We move on one year to 1969 and mixed reactions and dwindling audiences during the band's third US tour saw both Carl Palmer (who had replaced Drachen Theaker) and Vincent Crane leave the band and return to the UK (and going on forming Atomic Rooster). By way of this rather over simplified and potted history we arrive in Puddletown (Dorset, UK) in the autumn of 1969 and the setting for what will become the Strangelands project/album. A concept album split into four sub-sections - The Country, The City, The Cosmos and The Afterlife.

So far all seems fairly promising for Strangelands. However the minute long opening track which segues into Purple Airport Of Love do not bode well. Brown's idiosyncratic half spoken, half screaming vocals are to put it mildly an acquired taste. Backing wise the scat Hammond organ, loose drumming and fairly freeform guitar are acceptable if not particularly stunning. This format continues through the The Country sub-division, however the wheels start to come off though when we approach The City, with the music dissolving into a cacophonous row. There may well be some deep and thoughtful message in Arthur Brown's words, but it more seems to be the lunatic ramblings of a man without any production control and fuelled by alcohol and the aid of perhaps a little too many non prescription drugs. By the time we move onto The Cosmos we are well and truly - out of this world. A world of mayhem, chaos and one were music has been abandoned. (Note here that I may be slightly out on the tracks - as the audio sub-divisions don't seem to fully correspond with the printed inlay.) Although in reality I doubt it matters as the music flows in a fairly continuous, if not, comprehensible fashion.

I'm going to skip over the rest of the album if I may as I'm sure from my words so far you have gleaned that Strangelands is no long lost masterpiece to these ears. So we move on to the bonus material which takes shape with the "legendary Replicas sessions", subtitled T On The Lawn For 3 by Rustic Hinge & The Provincial Swimmers. Again mention that these were turbulent times for the band (now minus Arthur Brown) and with the crazy antics of its members creating a somewhat revolving door membership. Musically and I use the term cautiously, is a little more listenable. Firstly Mr Brown doesn't appear and the material is best described as fluid instrumental jams. The recordings are not particularly good and sonically this is pretty sub standard. Even Esoteric's attention to detail and re-mastering skills could do little to enhance these tracks.

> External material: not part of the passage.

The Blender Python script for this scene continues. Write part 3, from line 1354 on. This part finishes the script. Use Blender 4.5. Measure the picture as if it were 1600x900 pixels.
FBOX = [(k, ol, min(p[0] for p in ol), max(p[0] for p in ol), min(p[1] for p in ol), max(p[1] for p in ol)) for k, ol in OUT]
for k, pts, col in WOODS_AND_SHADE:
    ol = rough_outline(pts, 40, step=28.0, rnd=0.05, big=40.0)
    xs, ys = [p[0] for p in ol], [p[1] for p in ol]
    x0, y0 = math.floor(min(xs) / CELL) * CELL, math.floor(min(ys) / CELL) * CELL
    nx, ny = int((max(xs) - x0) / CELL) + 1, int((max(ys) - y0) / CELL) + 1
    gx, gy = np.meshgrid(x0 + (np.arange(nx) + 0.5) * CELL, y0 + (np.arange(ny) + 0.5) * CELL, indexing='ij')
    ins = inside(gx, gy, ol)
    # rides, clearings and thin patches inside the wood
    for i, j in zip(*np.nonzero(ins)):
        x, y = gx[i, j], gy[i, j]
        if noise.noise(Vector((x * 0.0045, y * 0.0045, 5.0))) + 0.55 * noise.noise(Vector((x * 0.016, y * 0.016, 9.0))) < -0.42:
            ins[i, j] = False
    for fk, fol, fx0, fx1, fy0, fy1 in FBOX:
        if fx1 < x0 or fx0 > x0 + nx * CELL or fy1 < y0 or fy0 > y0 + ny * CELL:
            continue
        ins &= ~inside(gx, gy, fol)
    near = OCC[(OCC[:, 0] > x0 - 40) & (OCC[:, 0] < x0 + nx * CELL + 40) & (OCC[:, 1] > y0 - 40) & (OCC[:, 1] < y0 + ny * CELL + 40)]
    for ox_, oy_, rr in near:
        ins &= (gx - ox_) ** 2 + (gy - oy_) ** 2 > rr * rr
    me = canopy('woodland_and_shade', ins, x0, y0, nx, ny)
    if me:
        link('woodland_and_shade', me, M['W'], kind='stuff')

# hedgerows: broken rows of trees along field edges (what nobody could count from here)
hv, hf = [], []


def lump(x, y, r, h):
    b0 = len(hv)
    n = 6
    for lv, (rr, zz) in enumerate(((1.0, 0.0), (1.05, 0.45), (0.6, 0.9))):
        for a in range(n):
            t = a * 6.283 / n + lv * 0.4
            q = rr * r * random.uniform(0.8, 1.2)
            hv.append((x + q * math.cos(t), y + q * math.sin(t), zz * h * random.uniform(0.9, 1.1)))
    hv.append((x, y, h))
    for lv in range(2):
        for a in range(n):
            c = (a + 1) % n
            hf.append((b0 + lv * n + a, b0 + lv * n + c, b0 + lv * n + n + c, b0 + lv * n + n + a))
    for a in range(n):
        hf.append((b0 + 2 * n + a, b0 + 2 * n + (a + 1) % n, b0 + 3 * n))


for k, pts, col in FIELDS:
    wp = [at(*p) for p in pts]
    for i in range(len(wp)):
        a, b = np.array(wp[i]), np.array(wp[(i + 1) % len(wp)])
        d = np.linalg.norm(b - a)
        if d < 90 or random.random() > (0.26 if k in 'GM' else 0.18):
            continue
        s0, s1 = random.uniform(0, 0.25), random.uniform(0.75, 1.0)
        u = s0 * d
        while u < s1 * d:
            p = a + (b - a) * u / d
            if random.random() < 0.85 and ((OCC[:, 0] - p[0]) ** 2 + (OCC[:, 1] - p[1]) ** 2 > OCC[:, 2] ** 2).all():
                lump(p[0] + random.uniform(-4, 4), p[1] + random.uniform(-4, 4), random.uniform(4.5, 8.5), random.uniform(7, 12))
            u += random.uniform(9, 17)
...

DPRP's normal reviewing modi operandi would be to firstly listen to an album and collect some thoughts, gradually becoming familiar with the music, via subsequent listenings and then construct a review based on an informed listening stance. Sadly I managed only two complete listenings and despite my best efforts could find little to recommend in this release. I could well go on here, however as there is little in this recording that appealed to me - suffice to say that this is one for completists and those with a broader minded attitude than perhaps mine.

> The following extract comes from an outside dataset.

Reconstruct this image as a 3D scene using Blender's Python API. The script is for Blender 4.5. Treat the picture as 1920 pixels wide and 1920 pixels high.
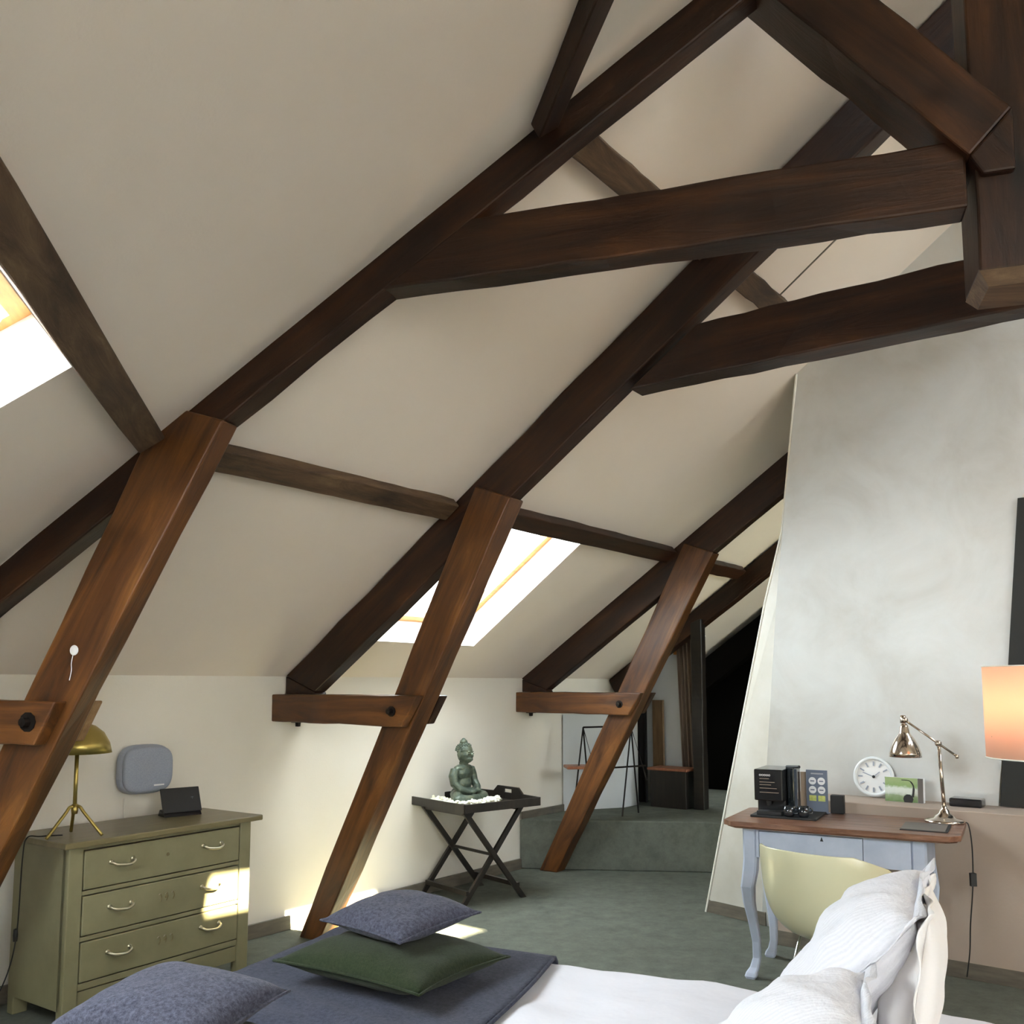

Arthur Brown would go on to record more palatable releases with Kingdom Come, (his next venture), which Esoteric Recordings have also re-issued. For the curious I would suggest you start there. Despite Arthur Brown's unique, flamboyant and somewhat acquired approach to music he is a shrewd and observant gentleman. Still actively recording and touring...

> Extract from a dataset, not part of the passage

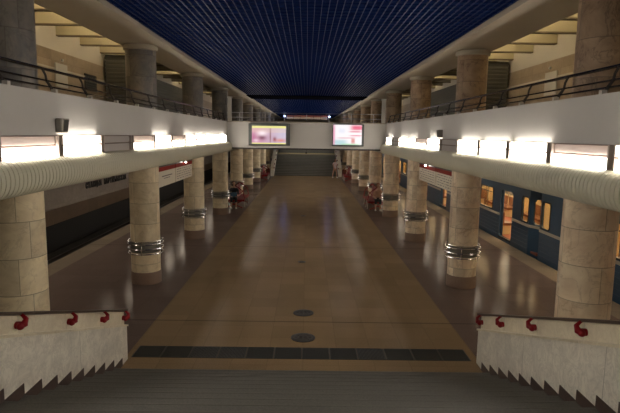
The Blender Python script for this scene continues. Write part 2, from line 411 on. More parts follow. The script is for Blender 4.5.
# ------------------------------------------------------------------ columns
def make_column(side):
    e = empty('marble_column')
    b = MB(); b.lathe([(CR+.012, 0), (CR+.012, .30), (CR, .315)], 40); b.build('plinth', 'plinth', e, True)
    b = MB(); b.lathe([(CR, .315), (CR, 3.06)], 40); b.build('shaft', 'col_left' if side < 0 else 'col_right', e, True)
    b = MB(); b.lathe([(CR, 3.36), (CR, 5.86)], 40); b.build('upper_shaft', 'col_up_left' if side < 0 else 'col_up_right', e, True)
    b = MB(); b.lathe([(CR+.01, 5.84), (CR+.045, 5.86), (CR+.045, 5.955), (CR+.02, CEIL)], 40); b.build('capital', 'cap', e, True)
    for z, r in ((.80, .435), (.925, .442), (1.05, .442), (1.12, .425)):
        b = MB(); b.tube([(r*math.cos(2*PI*k/36), r*math.sin(2*PI*k/36), z) for k in range(36)], .016 if z != 1.12 else .010, 8, True); b.build('guard_ring', 'chrome', e, True)
    b = MB()
    for k in range(6):
        t = 2*PI*(k+.5)/6; c, s_ = math.cos(t), math.sin(t)
        b.tube([(.44*c, .44*s_, .78), (.44*c, .44*s_, 1.13)], .014, 6)
        for z in (.84, 1.08): b.tube([(.36*c, .36*s_, z), (.44*c, .44*s_, z)], .012, 6)
    b.build('ring_bracket', 'chrome', e)
    b = MB(); b.lathe([(CR+.002, .82), (CR+.010, .83), (CR+.010, 1.08), (CR+.002, 1.09)], 40, close=False); b.build('grey_band', 'band_grey', e, True)  # grey band around the shaft, darker than the stone
    return e
protos = {s: make_column(s) for s in (-1, 1)}
index_kids()
for s, nm in ((-1, 'left'), (1, 'right')):
    for k in range(12):
        e = protos[s] if k == 0 else copy_tree(protos[s])
        e.location = (s*LX, CY0+CS*k, 0); e.rotation_euler = (0, 0, .7*k+(.4 if s < 0 else 0))
        tone = 'yellowish' if s < 0 else 'rosy cream'
        lab = [f'{tone} marble column standing nearest the camera behind the {nm} stair wall',
               f'{tone} round marble column with chrome rings, second in the {nm} row',
               f'{tone} round marble column with chrome rings, third in the {nm} row',
               f'{tone} ringed marble column, fourth of the {nm} row, at the near edge of the bridge' if s < 0 else f'{tone} ringed marble column, fourth of the {nm} row, in front of the bench',
               f'{tone} ringed marble column just beyond the {nm} bench with a sitting person',
               ][k] if k < 5 else f'{tone} ringed marble column far down the {nm} row, {ORD[k]} from the near stairs'
        tag(e, lab, 'column', f'ringed marble columns of the {nm} row')

# ------------------------------------------------------------------ air ducts with ribs
for s, nm in ((-1, 'left'), (1, 'right')):
    e = empty('air_duct', (s*WX, 0, 3.290), 0, f'long cream ribbed half round duct running under the {nm} light boxes', 'duct')
    n = 14; R0 = .228
    prof = [(-s*R0*max(0, math.sin(PI*k/n))**.72, R0*math.cos(PI*k/n)) for k in range(n+1)]
    y = Y0; rings = []
    def ring(y, sc, e_=e): return [(px*sc, y, pz*sc) for px, pz in prof]
    vs = []; fs = []; rows = []
    while y < 58:
        rows += [(y, 1.0), (y+.077, 1.0), (y+.0775, .955), (y+.092, .955)] if y < 26 else [(y, 1.0), (y+.087, 1.0)]
        y += .0925
    for yy, sc in rows: vs += ring(yy, sc)
    w_ = n+1
    for i in range(len(rows)-1):
        for k in range(n): fs.append((i*w_+k, i*w_+k+1, (i+1)*w_+k+1, (i+1)*w_+k))
    b = MB(); b.add(vs, fs)
    o = b.build('duct_shell', 'duct', e)
    for p in o.data.polygons: p.use_smooth = True
    o.data.set_sharp_from_angle(angle=math.radians(20))
    o.data.materials.append(M['duct_joint'])
    for p in o.data.polygons:
        ys = [o.data.vertices[i].co.y for i in p.vertices]
        rr = max((o.data.vertices[i].co.x**2+o.data.vertices[i].co.z**2)**.5 for i in p.vertices)
        if rr < R0*.975: p.material_index = 1

# ------------------------------------------------------------------ gallery light boxes
def make_box(s, up, low, L):
    """origin: on the parapet face, at the near lower corner; the box runs along +Y"""
    e = empty('light_box')
    d = -s
    def bx(x0, x1, y0, y1, z0, z1): return MB().box(*sorted((d*x0, d*x1)), y0, y1, z0, z1)
    bx(0, .02, 0, L, 0, .345).build('back_plate', 'housing', e)
    f = MB()
    for (y0, y1) in ((0, .03), (L-.03, L)): MB().box(*sorted((d*.02, d*.085)), y0, y1, 0, .345).build('end_cap', 'housing', e)
    f.box(*sorted((d*.02, d*(.092 if up == low else .045))), .03, L-.03, .194, .210)
    f.box(*sorted((d*.02, d*.11)), .03, L-.03, 0, .012)  # bottom lip added to shade the top of the duct
    if not up: f.box(*sorted((d*.02, d*.07)), .035, L-.035, .333, .345)
    f.build('frame', 'housing_mid' if low else 'housing_dark', e)
    P = lambda z0, z1, lit, y0=.06: MB().box(*sorted((d*.02, d*(.075 if lit else .05))), y0, L-y0, z0, z1).build('diffuser', 'lit' if lit else ('unlit' if low else 'unlit_grey'), e, bevel=.008)  # unlit diffusers paler beside a lit tube, its glow put into the colour
    P(.222, .33, up); P(.018, .190, low)
    return e
pats = {-1: [(0, 1), (1, 1), (0, 0), (0, 1), (1, 1), (0, 1), (1, 1), (1, 1), (1, 1), (1, 1), (1, 1), (1, 1)],
        1: [(0, 1), (1, 1), (1, 1), (1, 1), (0, 0), (1, 1), (0, 1), (1, 1), (1, 1), (0, 0), (1, 1), (1, 1)]}
DESC = {(1, 1): 'light box with both tubes lit', (0, 1): 'light box with only the lower tube lit', (0, 0): 'unlit brown framed light box'}
cache = {}
for s, nm in ((-1, 'left'), (1, 'right')):
    y = (7.66-1.565*4) if s < 0 else (7.63-1.565*4)
    seq = [(1, 1), (1, 1), (1, 1)] + pats[s]
    i = 0; vis = 0; far = 0
    while y < 57.0:
        pt = seq[i] if i < len(seq) else (1, 1)
        if BRY-1.0 < y < BRY+3.6: y = BRY+3.65
        L = min(1.47, BRY-.05-y) if y < BRY else 1.47
        key = (s, pt, round(L, 2))
        if key not in cache: e = cache[key] = make_box(s, *pt, L)
        else: index_kids(); e = copy_tree(cache[key])
        e.location = (s*WX, y, 3.455)
        if i >= 3: vis += 1
        d2 = DESC[pt]
        if s < 0 and i == 3: lab = 'light box with only the lower tube lit, at the left picture edge'
        elif i < 3: lab = f'{d2} on {nm} parapet near the camera, {ORD[i]} from back wall'
        else: lab = f'{d2} on {nm} parapet, {ORD[min(vis-1, 19)]} from picture edge'
        if y > BRY: far += 1; lab = f'light box on {nm} parapet beyond the footbridge, {ORD[far-1]} behind the bridge'
        tag(e, lab, 'light fixture', f'light boxes along the {nm} gallery parapet')
        y += 1.565; i += 1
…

There is no doubting the excellent work of Esoteric Recordings, without whom many a fine album may well have been lost. Not just to those old enough to remember said releases first outing, but also to a newer, inquisitive generation. Strangelands however is one release that perhaps should have taken heed from the band's record label at the time (Polydor) who declined to release the album.